WHAT TO WORK ON: Transcribe the lines from the start of the data below through the line with "tagp(mb.build('wire_tangle', M_cable), 'tangle", word for word and nothing more.

RECORDED INFORMATION:
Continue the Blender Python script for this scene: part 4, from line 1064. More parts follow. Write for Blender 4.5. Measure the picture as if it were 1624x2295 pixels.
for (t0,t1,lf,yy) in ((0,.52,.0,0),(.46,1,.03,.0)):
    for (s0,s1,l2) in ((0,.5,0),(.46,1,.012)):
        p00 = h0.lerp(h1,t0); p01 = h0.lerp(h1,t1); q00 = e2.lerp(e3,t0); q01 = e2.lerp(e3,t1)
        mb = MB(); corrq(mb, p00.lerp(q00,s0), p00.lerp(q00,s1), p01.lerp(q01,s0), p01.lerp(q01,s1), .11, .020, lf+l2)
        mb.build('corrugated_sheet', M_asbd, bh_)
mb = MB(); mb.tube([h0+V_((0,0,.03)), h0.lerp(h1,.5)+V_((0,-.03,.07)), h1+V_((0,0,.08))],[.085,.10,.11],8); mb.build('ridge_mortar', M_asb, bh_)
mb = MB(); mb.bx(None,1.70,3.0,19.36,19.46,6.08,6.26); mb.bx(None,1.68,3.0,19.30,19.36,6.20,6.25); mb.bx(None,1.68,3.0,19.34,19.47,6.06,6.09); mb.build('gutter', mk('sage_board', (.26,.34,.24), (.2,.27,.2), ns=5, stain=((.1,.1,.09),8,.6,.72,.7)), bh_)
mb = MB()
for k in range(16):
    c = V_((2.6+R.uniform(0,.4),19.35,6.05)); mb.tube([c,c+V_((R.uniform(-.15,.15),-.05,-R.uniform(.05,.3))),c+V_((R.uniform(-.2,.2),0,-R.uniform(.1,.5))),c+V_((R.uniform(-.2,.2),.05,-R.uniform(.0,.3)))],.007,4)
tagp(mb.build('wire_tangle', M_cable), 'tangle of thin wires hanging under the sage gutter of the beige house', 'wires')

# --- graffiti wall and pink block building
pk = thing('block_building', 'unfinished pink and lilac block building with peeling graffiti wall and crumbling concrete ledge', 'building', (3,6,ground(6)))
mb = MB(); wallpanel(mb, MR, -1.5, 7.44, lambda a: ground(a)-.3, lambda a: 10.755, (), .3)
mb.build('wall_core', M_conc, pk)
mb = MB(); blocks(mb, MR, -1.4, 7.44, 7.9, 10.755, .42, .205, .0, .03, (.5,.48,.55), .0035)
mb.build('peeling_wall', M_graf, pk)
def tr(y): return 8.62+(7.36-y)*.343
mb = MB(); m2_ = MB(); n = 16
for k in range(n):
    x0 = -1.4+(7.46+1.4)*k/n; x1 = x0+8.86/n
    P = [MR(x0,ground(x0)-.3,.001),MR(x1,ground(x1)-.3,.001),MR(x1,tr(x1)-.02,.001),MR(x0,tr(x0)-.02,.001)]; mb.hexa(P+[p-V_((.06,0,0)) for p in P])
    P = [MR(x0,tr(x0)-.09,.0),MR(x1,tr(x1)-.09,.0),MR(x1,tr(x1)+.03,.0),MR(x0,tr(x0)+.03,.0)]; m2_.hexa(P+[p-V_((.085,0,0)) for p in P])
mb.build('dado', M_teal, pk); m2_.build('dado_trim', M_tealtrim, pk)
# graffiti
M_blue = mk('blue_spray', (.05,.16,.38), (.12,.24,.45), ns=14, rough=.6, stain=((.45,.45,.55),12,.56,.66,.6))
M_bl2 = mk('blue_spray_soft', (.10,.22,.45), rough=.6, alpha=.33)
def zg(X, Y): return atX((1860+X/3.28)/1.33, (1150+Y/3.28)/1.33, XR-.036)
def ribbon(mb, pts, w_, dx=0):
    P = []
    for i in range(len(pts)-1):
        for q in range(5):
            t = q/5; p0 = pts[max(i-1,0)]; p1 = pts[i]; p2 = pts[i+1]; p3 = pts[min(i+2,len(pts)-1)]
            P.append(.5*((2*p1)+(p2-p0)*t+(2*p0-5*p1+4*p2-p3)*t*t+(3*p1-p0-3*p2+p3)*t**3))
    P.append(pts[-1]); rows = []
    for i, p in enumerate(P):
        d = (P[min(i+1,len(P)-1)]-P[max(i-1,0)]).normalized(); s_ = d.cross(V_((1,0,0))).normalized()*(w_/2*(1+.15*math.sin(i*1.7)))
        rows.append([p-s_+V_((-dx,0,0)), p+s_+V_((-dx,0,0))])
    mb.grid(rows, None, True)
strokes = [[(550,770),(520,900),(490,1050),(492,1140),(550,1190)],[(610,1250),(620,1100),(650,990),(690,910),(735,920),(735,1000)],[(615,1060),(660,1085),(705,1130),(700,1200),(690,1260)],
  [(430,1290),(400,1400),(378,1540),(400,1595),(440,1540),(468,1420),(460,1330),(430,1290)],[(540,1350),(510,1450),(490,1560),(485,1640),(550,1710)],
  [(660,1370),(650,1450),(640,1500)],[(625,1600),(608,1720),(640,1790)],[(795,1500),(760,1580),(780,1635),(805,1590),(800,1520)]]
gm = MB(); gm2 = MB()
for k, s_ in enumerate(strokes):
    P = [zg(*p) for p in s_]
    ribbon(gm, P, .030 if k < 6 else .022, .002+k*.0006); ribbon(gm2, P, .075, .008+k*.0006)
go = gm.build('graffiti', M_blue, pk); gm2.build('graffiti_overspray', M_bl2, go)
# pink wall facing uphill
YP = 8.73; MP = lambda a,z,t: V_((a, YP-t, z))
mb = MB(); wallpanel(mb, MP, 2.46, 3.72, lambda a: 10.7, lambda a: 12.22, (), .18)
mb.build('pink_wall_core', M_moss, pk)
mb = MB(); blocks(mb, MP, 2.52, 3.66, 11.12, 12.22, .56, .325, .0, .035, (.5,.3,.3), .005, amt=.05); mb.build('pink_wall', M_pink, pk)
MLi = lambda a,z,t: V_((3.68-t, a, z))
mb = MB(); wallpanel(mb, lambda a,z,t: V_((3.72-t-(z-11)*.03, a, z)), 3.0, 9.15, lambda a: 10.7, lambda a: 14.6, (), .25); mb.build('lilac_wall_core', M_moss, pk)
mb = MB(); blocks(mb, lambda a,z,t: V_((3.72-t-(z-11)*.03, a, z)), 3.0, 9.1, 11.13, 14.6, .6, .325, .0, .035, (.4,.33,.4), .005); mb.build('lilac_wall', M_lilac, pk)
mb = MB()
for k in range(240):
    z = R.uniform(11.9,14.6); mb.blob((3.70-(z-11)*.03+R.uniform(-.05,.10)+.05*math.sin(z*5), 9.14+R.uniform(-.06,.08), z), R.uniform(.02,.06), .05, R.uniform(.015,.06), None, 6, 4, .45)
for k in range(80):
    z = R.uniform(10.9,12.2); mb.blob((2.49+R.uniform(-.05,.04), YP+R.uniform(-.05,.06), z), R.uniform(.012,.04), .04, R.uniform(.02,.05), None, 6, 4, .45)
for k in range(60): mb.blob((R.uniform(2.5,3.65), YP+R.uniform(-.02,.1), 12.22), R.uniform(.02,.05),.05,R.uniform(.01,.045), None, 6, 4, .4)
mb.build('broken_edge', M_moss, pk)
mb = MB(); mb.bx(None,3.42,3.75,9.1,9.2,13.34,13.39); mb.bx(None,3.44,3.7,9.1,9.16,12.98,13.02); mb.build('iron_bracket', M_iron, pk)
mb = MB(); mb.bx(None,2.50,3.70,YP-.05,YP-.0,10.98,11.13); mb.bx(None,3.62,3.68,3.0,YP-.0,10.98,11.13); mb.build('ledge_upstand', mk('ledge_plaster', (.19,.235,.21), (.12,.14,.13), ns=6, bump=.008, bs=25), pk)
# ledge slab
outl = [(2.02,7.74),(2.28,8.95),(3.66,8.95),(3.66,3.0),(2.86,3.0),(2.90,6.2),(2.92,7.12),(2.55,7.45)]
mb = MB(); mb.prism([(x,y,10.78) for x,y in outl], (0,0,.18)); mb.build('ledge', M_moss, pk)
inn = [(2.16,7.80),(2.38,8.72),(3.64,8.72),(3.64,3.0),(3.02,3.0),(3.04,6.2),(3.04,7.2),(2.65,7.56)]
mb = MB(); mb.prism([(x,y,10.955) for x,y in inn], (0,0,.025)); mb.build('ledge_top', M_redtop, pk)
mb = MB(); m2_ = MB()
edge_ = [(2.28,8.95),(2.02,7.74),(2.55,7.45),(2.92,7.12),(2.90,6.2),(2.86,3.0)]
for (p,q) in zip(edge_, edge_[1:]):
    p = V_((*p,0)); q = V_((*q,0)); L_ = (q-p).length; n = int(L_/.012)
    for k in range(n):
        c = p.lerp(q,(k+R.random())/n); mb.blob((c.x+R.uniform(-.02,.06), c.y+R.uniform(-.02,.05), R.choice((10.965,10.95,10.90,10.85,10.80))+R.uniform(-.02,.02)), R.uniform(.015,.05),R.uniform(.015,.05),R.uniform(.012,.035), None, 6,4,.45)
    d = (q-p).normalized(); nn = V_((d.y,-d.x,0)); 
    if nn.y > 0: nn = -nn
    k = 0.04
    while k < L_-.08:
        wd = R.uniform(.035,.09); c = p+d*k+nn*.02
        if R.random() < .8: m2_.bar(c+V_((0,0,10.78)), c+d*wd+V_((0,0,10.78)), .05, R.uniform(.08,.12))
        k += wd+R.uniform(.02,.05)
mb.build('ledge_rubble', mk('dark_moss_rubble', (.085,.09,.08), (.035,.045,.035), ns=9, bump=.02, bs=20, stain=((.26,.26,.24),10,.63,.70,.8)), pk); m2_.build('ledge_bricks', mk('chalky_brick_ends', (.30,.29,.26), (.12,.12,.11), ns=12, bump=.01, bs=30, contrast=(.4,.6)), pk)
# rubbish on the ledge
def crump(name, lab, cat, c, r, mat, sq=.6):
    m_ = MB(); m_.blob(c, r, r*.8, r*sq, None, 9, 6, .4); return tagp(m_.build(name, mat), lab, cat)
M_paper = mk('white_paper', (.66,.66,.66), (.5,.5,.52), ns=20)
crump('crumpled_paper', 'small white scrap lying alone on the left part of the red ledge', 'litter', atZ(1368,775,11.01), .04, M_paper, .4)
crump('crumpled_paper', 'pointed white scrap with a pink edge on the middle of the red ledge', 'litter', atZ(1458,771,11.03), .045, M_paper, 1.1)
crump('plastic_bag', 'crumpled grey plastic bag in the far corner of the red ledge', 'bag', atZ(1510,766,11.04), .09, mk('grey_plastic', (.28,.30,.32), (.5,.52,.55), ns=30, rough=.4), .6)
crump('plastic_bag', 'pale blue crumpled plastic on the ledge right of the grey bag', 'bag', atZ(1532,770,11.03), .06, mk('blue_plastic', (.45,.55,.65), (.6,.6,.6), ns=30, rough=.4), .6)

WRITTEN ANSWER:
Continue the Blender Python script for this scene: part 4, from line 1064. More parts follow. Write for Blender 4.5. Measure the picture as if it were 1624x2295 pixels.
for (t0,t1,lf,yy) in ((0,.52,.0,0),(.46,1,.03,.0)):
    for (s0,s1,l2) in ((0,.5,0),(.46,1,.012)):
        p00 = h0.lerp(h1,t0); p01 = h0.lerp(h1,t1); q00 = e2.lerp(e3,t0); q01 = e2.lerp(e3,t1)
        mb = MB(); corrq(mb, p00.lerp(q00,s0), p00.lerp(q00,s1), p01.lerp(q01,s0), p01.lerp(q01,s1), .11, .020, lf+l2)
        mb.build('corrugated_sheet', M_asbd, bh_)
mb = MB(); mb.tube([h0+V_((0,0,.03)), h0.lerp(h1,.5)+V_((0,-.03,.07)), h1+V_((0,0,.08))],[.085,.10,.11],8); mb.build('ridge_mortar', M_asb, bh_)
mb = MB(); mb.bx(None,1.70,3.0,19.36,19.46,6.08,6.26); mb.bx(None,1.68,3.0,19.30,19.36,6.20,6.25); mb.bx(None,1.68,3.0,19.34,19.47,6.06,6.09); mb.build('gutter', mk('sage_board', (.26,.34,.24), (.2,.27,.2), ns=5, stain=((.1,.1,.09),8,.6,.72,.7)), bh_)
mb = MB()
for k in range(16):
    c = V_((2.6+R.uniform(0,.4),19.35,6.05)); mb.tube([c,c+V_((R.uniform(-.15,.15),-.05,-R.uniform(.05,.3))),c+V_((R.uniform(-.2,.2),0,-R.uniform(.1,.5))),c+V_((R.uniform(-.2,.2),.05,-R.uniform(.0,.3)))],.007,4)
tagp(mb.build('wire_tangle', M_cable), 'tangle of thin wires hanging under the sage gutter of the beige house', 'wires')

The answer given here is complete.